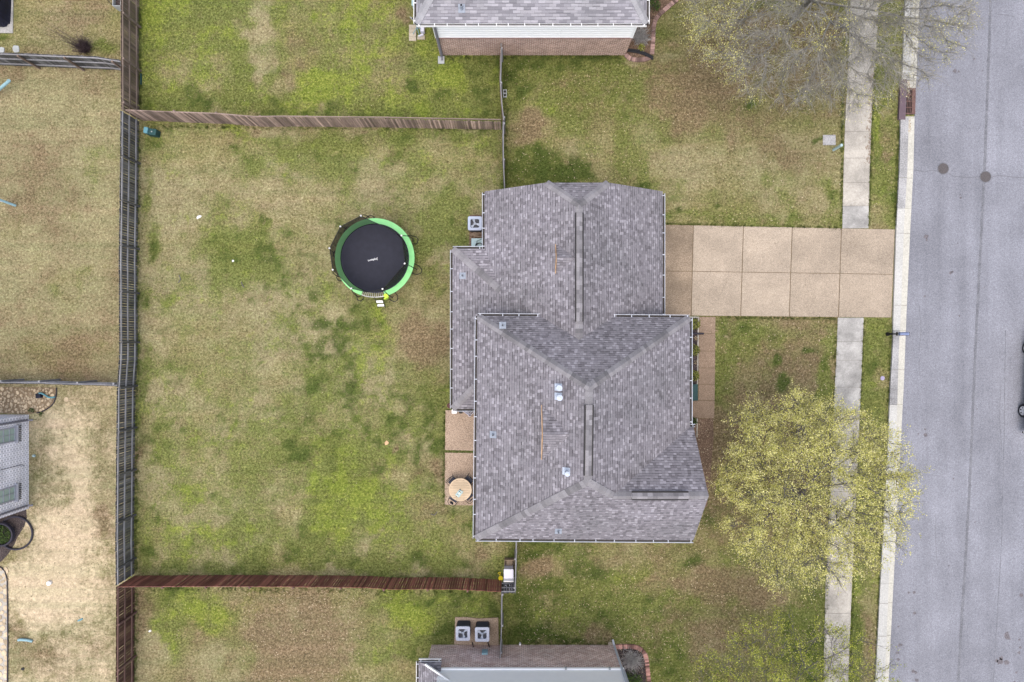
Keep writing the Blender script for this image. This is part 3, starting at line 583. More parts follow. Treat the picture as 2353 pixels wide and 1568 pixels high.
crack([(2112, 700), (2116, 760), (2111, 820), (2114, 870)], 0.008); crack([(2150, 1180), (2149, 1240), (2154, 1300)], 0.008); crack([(2300, 880), (2296, 960), (2302, 1040)], 0.008); crack([(2101, 420), (2099, 470)], 0.01); crack([(2290, 33), (2310, 35), (2332, 40)], 0.012)
b.build('road_cracks', M['tar'])['kind'] = 'structure'
b = MB()
def splat(x, y, r, k=9):
    c = W(x, y); P = []
    for i in range(k):
        a = 2*math.pi*i/k; rr = r/40*random.uniform(0.55, 1.25); P.append(Vector((c.x+rr*math.cos(a), c.y+rr*math.sin(a), 0.0155)))
    b.prism(P, 0.003)
for x, y, r in ((2201, 97, 4), (2194, 163, 5), (2203, 165, 3), (2238, 136, 3), (2128, 544, 6), (2129, 552, 3), (2206, 448, 2), (2207, 455, 3), (2184, 627, 4), (2188, 625, 3), (2124, 681, 3), (2204, 726, 2.5), (2125, 987, 3), (2126, 1000, 5), (2110, 997, 2),
                (2100, 1362, 4), (2101, 1409, 4), (2088, 1362, 3), (2066, 1483, 4), (2071, 1482, 3), (2064, 1440, 3), (2062, 1500, 4), (2071, 1575, 2), (2064, 1516, 4), (2098, 1543, 5), (2104, 1545, 4), (2106, 1563, 4), (2314, 1463, 10), (2290, 1518, 4), (2297, 1520, 7), (2312, 1522, 8), (2300, 1512, 5), (2341, 1500, 4), (2344, 1488, 3), (2342, 1470, 3), (2346, 1368, 5), (2335, 1545, 3), (2330, 1567, 3), (2257, 163, 1.5), (2175, 210, 1.5), (2230, 420, 1.5), (2200, 560, 1.5), (2262, 660, 1.5), (2150, 840, 1.5), (2245, 940, 2), (2190, 1100, 2), (2240, 1200, 2), (2180, 1300, 2)):
    splat(x, y, r)
b.build('oil_stains', M['oil'])['kind'] = 'structure'
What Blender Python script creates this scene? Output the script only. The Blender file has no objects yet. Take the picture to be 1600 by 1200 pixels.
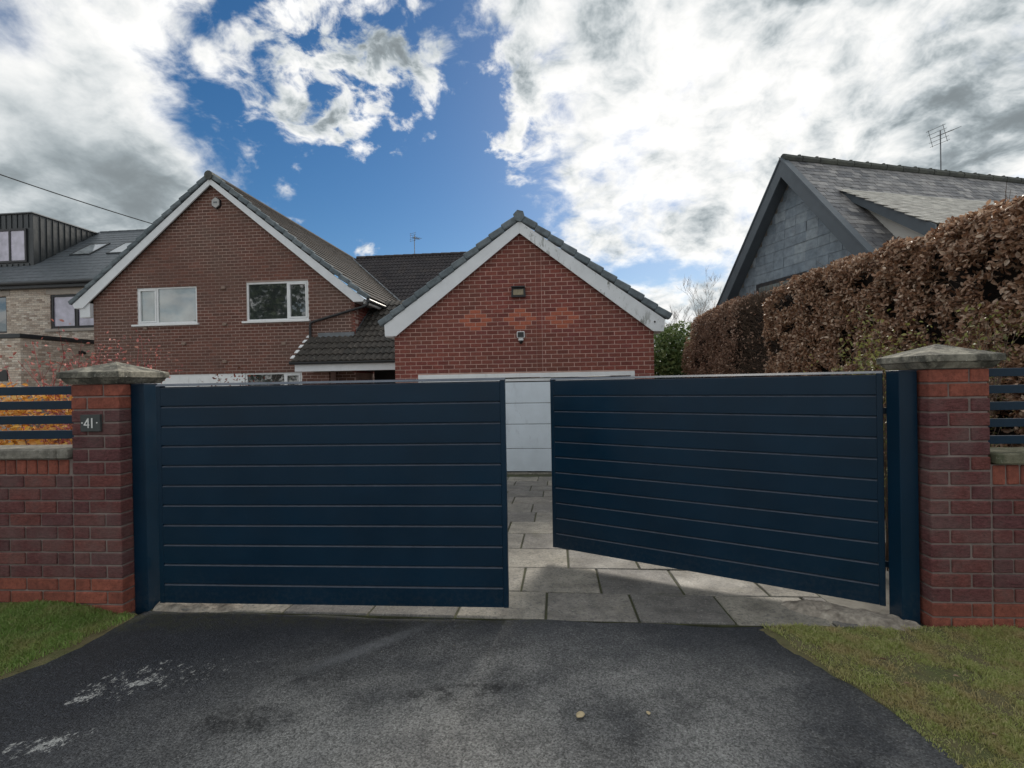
import bpy, bmesh, math, random
import numpy as np
from mathutils import Matrix, Vector, Euler
R = math.radians
rng = np.random.default_rng(41)
random.seed(41)
scn = bpy.context.scene
COL = scn.collection

# ------------------------------------------------------------------ camera
F_PX, CAM_H = 770.0, 1.53
PITCH, ROLL = -3.0 / 770.0, 0.0178
cam_d = bpy.data.cameras.new('camera')
cam_d.sensor_width = 36.0
cam_d.lens = 36.0 * F_PX / 1600.0
cam_d.clip_start, cam_d.clip_end = 0.05, 3000
cam = bpy.data.objects.new('camera', cam_d)
COL.objects.link(cam)
_fw = Vector((0, math.cos(PITCH), math.sin(PITCH)))
_up0 = Vector((0, -math.sin(PITCH), math.cos(PITCH)))
_r0 = Vector((1, 0, 0))
_rt = _r0 * math.cos(ROLL) - _up0 * math.sin(ROLL)
_up = _r0 * math.sin(ROLL) + _up0 * math.cos(ROLL)
CAMM = Matrix(((_rt.x, _up.x, -_fw.x, 0), (_rt.y, _up.y, -_fw.y, 0), (_rt.z, _up.z, -_fw.z, CAM_H), (0, 0, 0, 1)))
cam.matrix_world = CAMM
scn.camera = cam

# ------------------------------------------------------------------ colour management
scn.view_settings.view_transform = 'Standard'
scn.view_settings.look = 'None'
scn.view_settings.gamma = 1
scn.view_settings.exposure = 1.72
scn.view_settings.use_curve_mapping = False

# ------------------------------------------------------------------ node helper
class NT:
    def __init__(s, tree):
        s.t = tree; s.n = tree.nodes; s.l = tree.links
    def new(s, typ, **kw):
        n = s.n.new(typ)
        for k, v in kw.items(): setattr(n, k, v)
        return n
    def put(s, sock, v):
        if isinstance(v, bpy.types.NodeSocket): s.l.new(v, sock)
        elif v is not None:
            if isinstance(v, (tuple, list)) and len(v) == 3 and sock.type == 'RGBA': v = (*v, 1)
            sock.default_value = v
    def m(s, op, a, b=None, c=None, clamp=False):
        n = s.new('ShaderNodeMath', operation=op, use_clamp=clamp)
        for i, v in enumerate((a, b, c)):
            if v is not None: s.put(n.inputs[i], v)
        return n.outputs[0]
    def vm(s, op, a, b=None):
        n = s.new('ShaderNodeVectorMath', operation=op)
        s.put(n.inputs[0], a)
        if b is not None:
            if op == 'SCALE': s.put(n.inputs[3], b)
            else: s.put(n.inputs[1], b)
        return n.outputs['Value'] if op in ('DOT_PRODUCT', 'LENGTH') else n.outputs[0]
    def sep(s, v):
        n = s.new('ShaderNodeSeparateXYZ'); s.l.new(v, n.inputs[0]); return n.outputs
    def comb(s, x, y, z):
        n = s.new('ShaderNodeCombineXYZ')
        for i, v in enumerate((x, y, z)): s.put(n.inputs[i], v)
        return n.outputs[0]
    def noise(s, vec, scale, detail=4, rough=.55, dist=0, out=0):
        n = s.new('ShaderNodeTexNoise')
        s.put(n.inputs['Vector'], vec); s.put(n.inputs['Scale'], scale); s.put(n.inputs['Detail'], detail)
        s.put(n.inputs['Roughness'], rough); s.put(n.inputs['Distortion'], dist)
        return n.outputs[out]
    def vor(s, vec, scale, out='Distance', feature='F1'):
        n = s.new('ShaderNodeTexVoronoi', feature=feature)
        s.put(n.inputs['Vector'], vec); s.put(n.inputs['Scale'], scale)
        return n.outputs[out]
    def mr(s, v, a, b, c=0., d=1., smooth=False):
        n = s.new('ShaderNodeMapRange', interpolation_type='SMOOTHSTEP' if smooth else 'LINEAR')
        s.put(n.inputs[0], v)
        for i, x in enumerate((a, b, c, d)): s.put(n.inputs[i + 1], x)
        return n.outputs[0]
    def mix(s, f, a, b, blend='MIX'):
        n = s.new('ShaderNodeMix', data_type='RGBA', blend_type=blend)
        s.put(n.inputs[0], f); s.put(n.inputs[6], a); s.put(n.inputs[7], b)
        return n.outputs[2]
    def ramp(s, f, stops, interp='LINEAR'):
        n = s.new('ShaderNodeValToRGB'); s.l.new(f, n.inputs[0])
        n.color_ramp.interpolation = interp
        el = n.color_ramp.elements
        el[0].position, el[0].color = stops[0][0], (*stops[0][1], 1)
        el[1].position, el[1].color = stops[-1][0], (*stops[-1][1], 1)
        for p, c in stops[1:-1]:
            e = el.new(p); e.color = (*c, 1)
        return n.outputs[0]
    def bump(s, h, strength=.3, dist=.01):
        n = s.new('ShaderNodeBump'); s.put(n.inputs['Strength'], strength); s.put(n.inputs['Distance'], dist)
        s.l.new(h, n.inputs['Height']); return n.outputs[0]

# ------------------------------------------------------------------ sky
SUN_AZ, SUN_EL = R(23.5), R(31)
def azel(x, y):            # direction of a sky feature seen in the photograph
    hy = 597 - ROLL * (x - 800)
    return math.atan2(x - 800, F_PX), math.atan2(hy - y, math.hypot(F_PX, x - 800))
world = bpy.data.worlds.new('World'); scn.world = world
world.use_nodes = True
W = NT(world.node_tree); W.n.clear()
sky = W.new('ShaderNodeTexSky', sky_type='NISHITA', sun_disc=False, sun_elevation=SUN_EL, sun_rotation=SUN_AZ)
sky.air_density, sky.dust_density, sky.ozone_density, sky.altitude = 1.0, .35, 3.0, 50
tc = W.new('ShaderNodeTexCoord')
D = W.vm('NORMALIZE', tc.outputs['Generated'])
dx, dy, dz = W.sep(D)
az = W.m('ARCTAN2', dx, dy)
el = W.m('ARCSINE', dz)
zc = W.m('ADD', W.m('MAXIMUM', dz, 0.0), .42)
P = W.comb(W.m('DIVIDE', dx, zc), W.m('DIVIDE', dy, zc), 0.37)
Pw = W.vm('ADD', P, W.vm('SCALE', W.vm('SUBTRACT', W.noise(P, 3.2, 3, .6, 0, 1), (.5, .5, .5)), .13))
n1 = W.noise(Pw, 1.9, 4, .55)
n2 = W.noise(Pw, 8.5, 8, .60)
sund = (math.sin(SUN_AZ) * math.cos(SUN_EL), math.cos(SUN_AZ) * math.cos(SUN_EL), math.sin(SUN_EL))
n2s = W.noise(W.vm('ADD', Pw, (.018, .04, .0)), 8.5, 5, .60)
def blob(x, y, rx, ry, rot=0):
    a0, e0 = azel(x, y)
    ra, re = rx / F_PX * math.cos(a0) ** 1.6, ry / F_PX * math.cos(a0)
    da, de = W.m('SUBTRACT', az, a0), W.m('SUBTRACT', el, e0)
    c, s_ = math.cos(rot), math.sin(rot)
    u = W.m('ADD', W.m('MULTIPLY', da, c), W.m('MULTIPLY', de, s_))
    v = W.m('SUBTRACT', W.m('MULTIPLY', de, c), W.m('MULTIPLY', da, s_))
    u, v = W.m('DIVIDE', u, ra), W.m('DIVIDE', v, re)
    r2 = W.m('ADD', W.m('MULTIPLY', u, u), W.m('MULTIPLY', v, v))
    return W.m('POWER', 2.718, W.m('MULTIPLY', r2, -1.0))
def total(bs):
    t = 0.0
    for (x, y, rx, ry, rot, a) in bs: t = W.m('ADD', t, W.m('MULTIPLY', blob(x, y, rx, ry, rot), a))
    return t
CLEAR = total([(600, 320, 200, 110, 0, .85), (745, 190, 85, 250, .1, .75), (470, 60, 170, 130, -.5, .35), (5, 25, 90, 60, -.4, .55), (650, 160, 200, 170, 0, .26),
               (345, 205, 75, 60, -.5, .30), (950, 425, 150, 22, 0, .55), (1095, 440, 60, 26, 0, .45), (620, 400, 230, 75, 0, .55), (640, 40, 120, 70, 0, .15)])
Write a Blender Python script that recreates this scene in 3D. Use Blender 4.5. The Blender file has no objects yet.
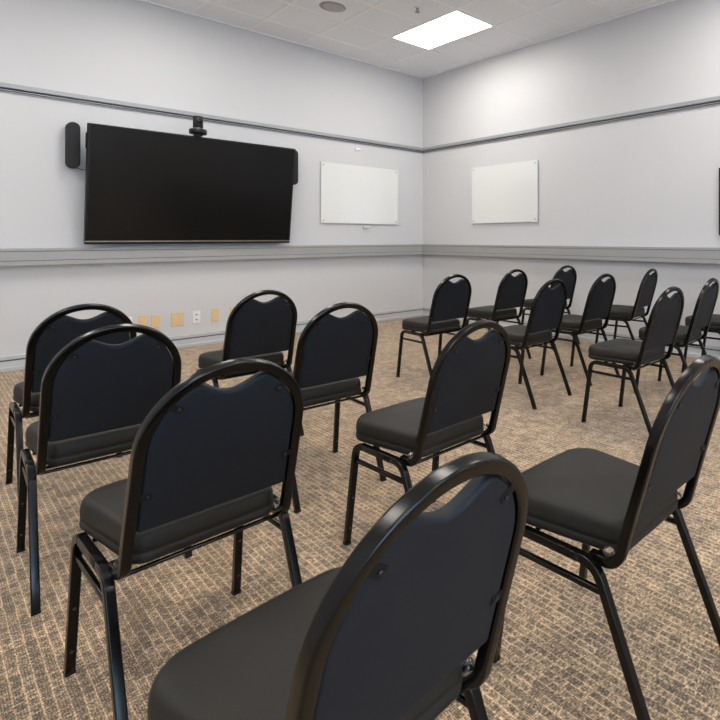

Exercise task:
Take the lines from the one holding "What Blender Python" to the one holding "scn.view_settings.use_curve_mapping = False", both lines included, and give them again exactly, with no pictures.

Solution for this task:
What Blender Python script creates this scene? Output the script only. The Blender file has no objects yet. Take the picture to be 1600 by 1200 pixels.
import bpy, bmesh, math, random
import numpy as np
from mathutils import Matrix, Vector, Euler
R = math.radians
rng = np.random.default_rng(41)
random.seed(41)
scn = bpy.context.scene
COL = scn.collection

# ------------------------------------------------------------------ camera
F_PX, CAM_H = 770.0, 1.53
PITCH, ROLL = -3.0 / 770.0, 0.0178
cam_d = bpy.data.cameras.new('camera')
cam_d.sensor_width = 36.0
cam_d.lens = 36.0 * F_PX / 1600.0
cam_d.clip_start, cam_d.clip_end = 0.05, 3000
cam = bpy.data.objects.new('camera', cam_d)
COL.objects.link(cam)
_fw = Vector((0, math.cos(PITCH), math.sin(PITCH)))
_up0 = Vector((0, -math.sin(PITCH), math.cos(PITCH)))
_r0 = Vector((1, 0, 0))
_rt = _r0 * math.cos(ROLL) - _up0 * math.sin(ROLL)
_up = _r0 * math.sin(ROLL) + _up0 * math.cos(ROLL)
CAMM = Matrix(((_rt.x, _up.x, -_fw.x, 0), (_rt.y, _up.y, -_fw.y, 0), (_rt.z, _up.z, -_fw.z, CAM_H), (0, 0, 0, 1)))
cam.matrix_world = CAMM
scn.camera = cam

# ------------------------------------------------------------------ colour management
scn.view_settings.view_transform = 'Standard'
scn.view_settings.look = 'None'
scn.view_settings.gamma = 1
scn.view_settings.exposure = 1.72
scn.view_settings.use_curve_mapping = False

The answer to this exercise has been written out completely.